Voltando à pergunta anterior, do que alguns — França, Alemanha, Reino Unido e outros — estão falando quando apelam para a necessidade de “voltar à mesa de negociações”? Eles não estão se referindo ao que está enterrado e morto em Fordó ou Natanz, mas ao que está enterrado e vivo nas cabeças dos engenheiros iranianos. O acordo agora seria um compromisso do Irã de não desenvolver um plano nuclear, mesmo para fins civis, em troca da suspensão das sanções econômicas. É realista esperar que o Irã ofereça esse compromisso e que os EUA o recompensem com a suspensão das sanções? Washington sempre teve enormes problemas para conseguir o alívio das sanções no Senado em troca de ações objetivas, como o desmantelamento de centrífugas ou o envio de urânio enriquecido para fora do Irã. Não parece razoável pensar que as sanções serão suspensas em troca de um compromisso, um pedaço de papel no qual a República Islâmica afirmará que “não fará mais nada”, uma mera declaração de intenção acompanhada, talvez, de algumas medidas simbólicas de transparência.
Se do lado dos EUA esse possível acordo não tem sentido, do lado iraniano ele soa como uma piada macabra (exceto taticamente para impedir os ataques israelenses). Um compromisso de não desenvolver atividades nucleares é inconcebível quando quase todos os países do Golfo estão fazendo isso. E estão fazendo isso sob o peso de bombas. Não, a diplomacia nuclear está morta.

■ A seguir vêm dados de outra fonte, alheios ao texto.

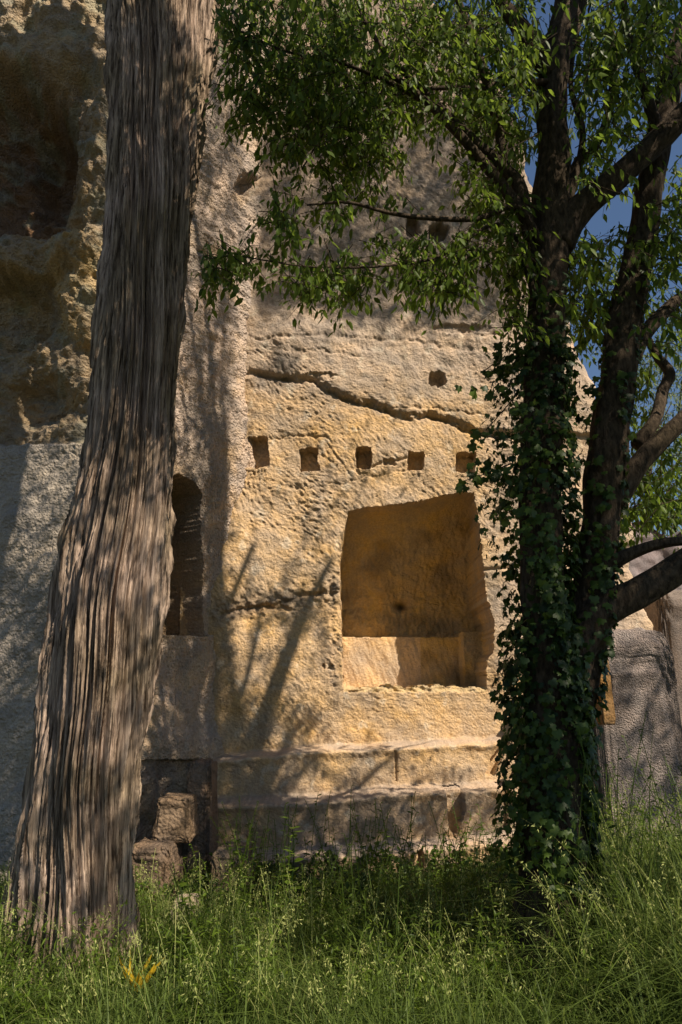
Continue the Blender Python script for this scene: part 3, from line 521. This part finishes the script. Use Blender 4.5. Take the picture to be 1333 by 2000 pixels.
shade(1180, 1333, 1240, 1650, 7.1, 90, 5, 9)
shade(0, 1333, 1700, 2000, 5.0, 400, 4, 9); shade(400, 1100, 1680, 1800, 6, 160, 4, 9)        # grass
shade(930, 1333, 330, 1650, 4.5, 850, 3, 9)       # the tree itself
tg = np.vstack(tgt); qx, qy, qd = proj(tg)
vis_m = (qd > 0) & (qx > -60) & (qx < 1393) & (qy > -60) & (qy < 2060)
tg = tg[~vis_m & (tg[:, 2] > 3.2)]
# drop clumps that would darken the sunlit middle of the main face
k = (8.0-tg[:, 1])/SUN[1]; hit = tg+SUN*k[:, None]; hx, hy, _ = proj(hit)
lit = ((hx > 440) & (hx < 1010) & (hy > 620) & (hy < 1460)) & ~(((hx < 640) & (hy > 1130) & (hy < 1230)) | ((hx < 640) & (hy > 1350)) | ((hx < 570) & (hy < 745) & (hy > 690)))
tg = tg[~lit]
# right-hand foliage that would shade the sunlit face hangs on the boughs nearer the viewer
k = (8.0-vis[:, 1])/SUN[1]; hit = vis+SUN*k[:, None]; hx, hy, _ = proj(hit); vx, vy, _ = proj(vis)
vx, vy, _ = proj(vis); mv = (hx > 440) & (hx < 1010) & (hy > 600) & (hy < 1460) & ~((hx < 640) & (hy > 1140) & (hy < 1220)) & ~((hx < 620) & (hy > 1370)) & (rs.uniform(0, 1, len(vis)) < .9); print('moved', mv.sum())
vis[mv] = unproj(vx[mv], vy[mv], rs.uniform(3.6, 4.2, mv.sum()))
sp = np.vstack([c[(c[:, 2] < 9)][::6, :2].repeat(1, 0) for c, r in skel[:2]])
onx = np.zeros(len(vis), bool)
for c, r in skel[:3]:
    sx, sy, sd = proj(c); xx = np.interp(vy, sy[::-1], sx[::-1]) if sy[0] > sy[-1] else np.interp(vy, sy, sx); onx |= (np.abs(vx-xx) < 45) & (vy < sy.max())
keep = ~(mv & (onx | (rs.uniform(0, 1, len(vis)) < .35))) & ~(onx & (rs.uniform(0, 1, len(vis)) < .5)); vis = vis[keep]
k = (8.0-vis[:, 1])/SUN[1]; hit = vis+SUN*k[:, None]; hx, hy, _ = proj(hit); print('visible sprays', len(vis), 'overhead', len(tg))
lit = (hx > 650) & (hx < 1010) & (hy > 620) & (hy < 1400); print('visible sprays over lit face', lit.sum())
crown_mesh('crown', np.vstack([vis, tg]), ash, 5)  # seen foliage together with the unseen sprays added to cast shade
# unseen boughs, added to carry the overhead foliage
def kmeans(Pt, k_, seed):
    r = np.random.RandomState(seed); c = Pt[r.choice(len(Pt), k_, False)]
    for _ in range(12):
        a = np.argmin(((Pt[:, None]-c[None])**2).sum(-1), 1); c = np.stack([Pt[a == i].mean(0) if (a == i).any() else c[i] for i in range(k_)])
    return c
tops = [T1[0][-1], T1[0][-25], T2[0][-1], T2[0][-20]]
for i, c in enumerate(kmeans(tg, 22, 1)):
    best = None
    for q_ in range(60):                            # a path that stays clear of the view and of the sunlit face
        t0 = tops[q_ % 4]; m1 = t0*.5+c*.5+np.array([rs.uniform(-.3, 2.2), rs.uniform(-1.6, 1.0), rs.uniform(0, 2.0)]); u = np.linspace(0, 1, 24)[:, None]
        pth = t0*(1-u)**2+2*m1*u*(1-u)+c*u*u; qx, qy, qd = proj(pth); infr = ((qd > 0) & (qy > -20) & (qx > -20) & (qx < 1353)).sum()
        hx, hy, _ = proj(pth+SUN*((8.0-pth[:, 1])/SUN[1])[:, None]); li = ((hx > 430) & (hx < 1020) & (hy > 600) & (hy < 1480)).sum()
        cost = infr*5+li*3+np.linalg.norm(t0-m1)+np.linalg.norm(m1-c)
        if best is None or cost < best[0]: best = (cost, t0, pth, infr, li)
    cost, t0, pth, infr, li = best
    if infr > 1 or li > 7: continue
    idx = [0, 6, 12, 18, 23]; tube('bough', [(*pth[k_], .04*(1-k_/26)+.004) for k_ in idx], ash, M_bark, world=True, ns=8, seed=60+i)

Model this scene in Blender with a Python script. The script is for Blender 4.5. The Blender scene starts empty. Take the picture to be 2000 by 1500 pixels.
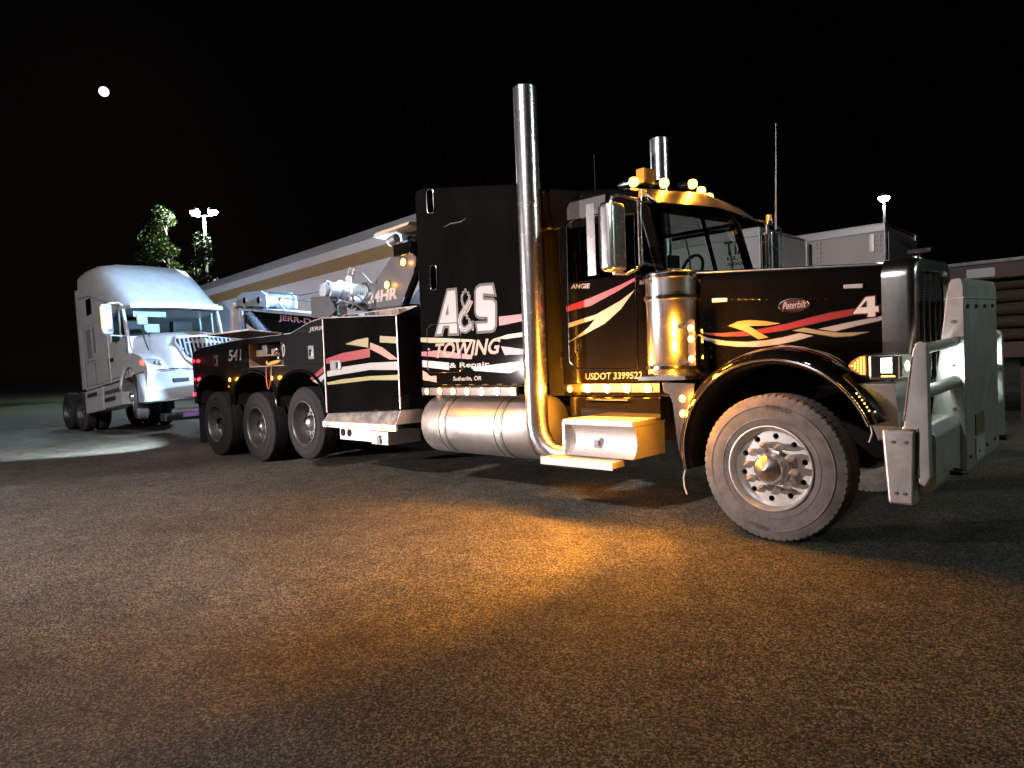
import bpy, bmesh, math, random
from mathutils import Vector, Matrix
random.seed(7)
R = math.radians
scene = bpy.context.scene
COL = scene.collection

# ------------------------------------------------------------------ camera
cam_d = bpy.data.cameras.new('Camera'); cam = bpy.data.objects.new('Camera', cam_d); COL.objects.link(cam)
cam_d.sensor_width = 36; cam_d.lens = 24.2; cam_d.clip_start = 0.05; cam_d.clip_end = 3000
_r = Vector((0.71902, 0.69389, -0.03906)); _u = Vector((0.00628, 0.04972, 0.99874)); _d = Vector((-0.69496, 0.71837, -0.0314))
M = Matrix((( _r.x, _u.x, -_d.x, 2.1014), (_r.y, _u.y, -_d.y, -4.786), (_r.z, _u.z, -_d.z, 1.3616), (0, 0, 0, 1)))
cam.matrix_world = M
scene.camera = cam
# ------------------------------------------------------------------ night sky
world = bpy.data.worlds.new('World'); scene.world = world; world.use_nodes = True
wn = world.node_tree.nodes; wl = world.node_tree.links
sky = wn.new('ShaderNodeTexSky'); sky.sky_type = 'NISHITA'; sky.sun_disc = False
MOON_DIR = Vector((-1.1186, 0.3281, 0.4160)).normalized()
sky.sun_elevation = math.asin(MOON_DIR.z); sky.sun_rotation = math.atan2(MOON_DIR.x, MOON_DIR.y)
wn['Background'].inputs['Strength'].default_value = 0.00006
wl.new(sky.outputs['Color'], wn['Background'].inputs['Color'])
# moonlight (the one sun lamp, turned down to night)
sun_d = bpy.data.lights.new('Moonlight', 'SUN'); sun_d.energy = 0.012; sun_d.angle = R(0.5); sun_d.color = (0.85, 0.9, 1.0)
sun = bpy.data.objects.new('Moonlight', sun_d); COL.objects.link(sun)
sun.rotation_euler = (-MOON_DIR).to_track_quat('-Z', 'Y').to_euler()
# ------------------------------------------------------------------ view
vs = scene.view_settings
vs.view_transform = 'Standard'; vs.look = 'None'; vs.exposure = 0.0; vs.gamma = 1.0; vs.use_curve_mapping = False
scene.cycles.use_denoising = True
scene.cycles.max_bounces = 8; scene.cycles.transparent_max_bounces = 12
scene.cycles.sample_clamp_indirect = 6.0
scene.cycles.caustics_reflective = False; scene.cycles.caustics_refractive = False

# ------------------------------------------------------------------ helpers
LEAN = [0.0]
class MB:
    def __init__(s): s.v = []; s.f = []
    def add(s, vs, fs):
        n = len(s.v); s.v += [tuple(p) for p in vs]; s.f += [tuple(i + n for i in f) for f in fs]; return s
    def box(s, x0, x1, y0, y1, z0, z1):
        return s.add([(x0,y0,z0),(x1,y0,z0),(x1,y1,z0),(x0,y1,z0),(x0,y0,z1),(x1,y0,z1),(x1,y1,z1),(x0,y1,z1)],
                     [(0,3,2,1),(4,5,6,7),(0,1,5,4),(1,2,6,5),(2,3,7,6),(3,0,4,7)])
    def prism(s, poly, axis, a, b):
        def P(p, h):
            return (p[0], h, p[1]) if axis == 'y' else ((h, p[0], p[1]) if axis == 'x' else (p[0], p[1], h))
        n = len(poly)
        return s.add([P(p, a) for p in poly] + [P(p, b) for p in poly],
                     [tuple(range(n))[::-1], tuple(range(n, 2*n))] + [(i, (i+1) % n, n+(i+1) % n, n+i) for i in range(n)])
    def hexa(s, pts):   # 8 corners, bottom loop then top loop
        return s.add(pts, [(0,3,2,1),(4,5,6,7),(0,1,5,4),(1,2,6,5),(2,3,7,6),(3,0,4,7)])
    def tube(s, pts, r, seg=10, caps=True, closed=False):
        pts = [Vector(p) for p in pts]; n = len(pts); rr = r if isinstance(r, (list, tuple)) else [r]*n
        vs = []; prev = None
        for i, p in enumerate(pts):
            if closed: t = pts[(i+1) % n] - pts[i-1]
            else: t = pts[min(i+1, n-1)] - pts[max(i-1, 0)]
            t.normalize()
            if prev is None:
                a = Vector((0,0,1)) if abs(t.z) < .9 else Vector((1,0,0)); u = t.cross(a).normalized()
            else: u = (prev - t*prev.dot(t)).normalized()
            prev = u; w = t.cross(u)
            for k in range(seg):
                a = 2*math.pi*k/seg; vs.append(p + (u*math.cos(a) + w*math.sin(a))*rr[i])
        fs = []
        for i in range(n if closed else n-1):
            j = (i+1) % n
            for k in range(seg): fs.append((i*seg+k, i*seg+(k+1) % seg, j*seg+(k+1) % seg, j*seg+k))
        if caps and not closed: fs += [tuple(range(seg))[::-1], tuple(range((n-1)*seg, n*seg))]
        return s.add(vs, fs)
    def cyl(s, p0, p1, r0, r1=None, seg=20): return s.tube([p0, p1], [r0, r0 if r1 is None else r1], seg)
    def lathe(s, prof, c=(0,0,0), axis='y', seg=48, closed=False, mod=None):
        vs = []; n = len(prof)
        for k in range(seg):
            a = 2*math.pi*k/seg; ca, sa = math.cos(a), math.sin(a)
            for i, (r, h) in enumerate(prof):
                if mod: r = mod(i, k, r)
                if axis == 'y': vs.append((c[0]+r*ca, c[1]+h, c[2]+r*sa))
                elif axis == 'z': vs.append((c[0]+r*ca, c[1]+r*sa, c[2]+h))
                else: vs.append((c[0]+h, c[1]+r*ca, c[2]+r*sa))
        fs = []
        for k in range(seg):
            k2 = (k+1) % seg
            for i in range(n if closed else n-1):
                j = (i+1) % n; fs.append((k*n+i, k2*n+i, k2*n+j, k*n+j))
        return s.add(vs, fs)
    def loft(s, secs, cap=True, closed=False):
        n = len(secs[0]); vs = [p for q in secs for p in q]; fs = []
        for i in range(len(secs)-1):
            for k in range(n if closed else n-1):
                k2 = (k+1) % n; fs.append((i*n+k, i*n+k2, (i+1)*n+k2, (i+1)*n+k))
        if cap: fs += [tuple(range(n)), tuple(range((len(secs)-1)*n, len(secs)*n))]
        return s.add(vs, fs)
    def sphere(s, c, r, seg=12, rings=8, sc=(1,1,1)):
        vs = [(c[0], c[1], c[2]+r*sc[2])]; fs = []
        for i in range(1, rings):
            a = math.pi*i/rings
            for k in range(seg):
                b = 2*math.pi*k/seg; vs.append((c[0]+r*sc[0]*math.sin(a)*math.cos(b), c[1]+r*sc[1]*math.sin(a)*math.sin(b), c[2]+r*sc[2]*math.cos(a)))
        vs.append((c[0], c[1], c[2]-r*sc[2])); L = len(vs)-1
        for k in range(seg): fs += [(0, 1+k, 1+(k+1) % seg), (L, 1+(rings-2)*seg+(k+1) % seg, 1+(rings-2)*seg+k)]
        for i in range(rings-2):
            for k in range(seg): fs.append((1+i*seg+k, 1+(i+1)*seg+k, 1+(i+1)*seg+(k+1) % seg, 1+i*seg+(k+1) % seg))
        return s.add(vs, fs)
    def mesh(s, name, mat, bevel=0, smooth=35, segs=2):
        me = bpy.data.meshes.new(name); v = s.v
        if LEAN[0]: v = [(x, y, z + LEAN[0]*max(0, y-.1)) for x, y, z in v]
        me.from_pydata(v, [], s.f)
        bm = bmesh.new(); bm.from_mesh(me)
        bmesh.ops.recalc_face_normals(bm, faces=bm.faces)
        if bevel:
            es = [e for e in bm.edges if len(e.link_faces) == 2 and e.calc_face_angle(0) > .45]
            bmesh.ops.bevel(bm, geom=es, offset=bevel, segments=segs, profile=.6, affect='EDGES', clamp_overlap=True)
        bm.to_mesh(me); bm.free()
        if smooth:
            me.polygons.foreach_set('use_smooth', [True]*len(me.polygons)); me.set_sharp_from_angle(angle=R(smooth))
        if bevel and smooth: weighted(me)
        if mat: me.materials.append(mat)
        return me
def weighted(me):      # area-weighted corner normals: flat faces stay flat, only the bevels turn
    P = me.polygons; adj = [[] for _ in me.vertices]; nn = [p.normal.copy() for p in P]; ar = [p.area for p in P]
    for p in P:
        for v in p.vertices: adj[v].append(p.index)
    out = []
    for p in P:
        n0 = nn[p.index]
        for v in p.vertices:
            n = Vector((0,0,0))
            for g in adj[v]:
                if nn[g].dot(n0) > .55: n += nn[g]*ar[g]
            out.append(n.normalized() if n.length > 1e-12 else n0)
    me.normals_split_custom_set(out)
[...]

Se o Irã decidir agora dar o terceiro passo, a militarização de suas capacidades nucleares, se decidir agora avançar em direção à bomba, ele o fará devido a uma lógica estratégica óbvia: ninguém bombardeia a capital de um país com armas nucleares. O dia 21 de junho de 2025 pode entrar para a história não como o dia em que o programa nuclear do Irã foi encerrado, mas como o dia em que um Irã com armas nucleares foi irreversivelmente forjado.
* Enrique Mora é um diplomata espanhol sênior. Anteriormente, atuou como chefe de gabinete do Alto Representante da UE para a Política Externa e de Segurança Comum, Josep Borrell, e como secretário-geral adjunto do Serviço Europeu de Ação Externa (EEAS). Mora esteve profundamente envolvido nas negociações nucleares com o Irã de 2021 até o início de 2025.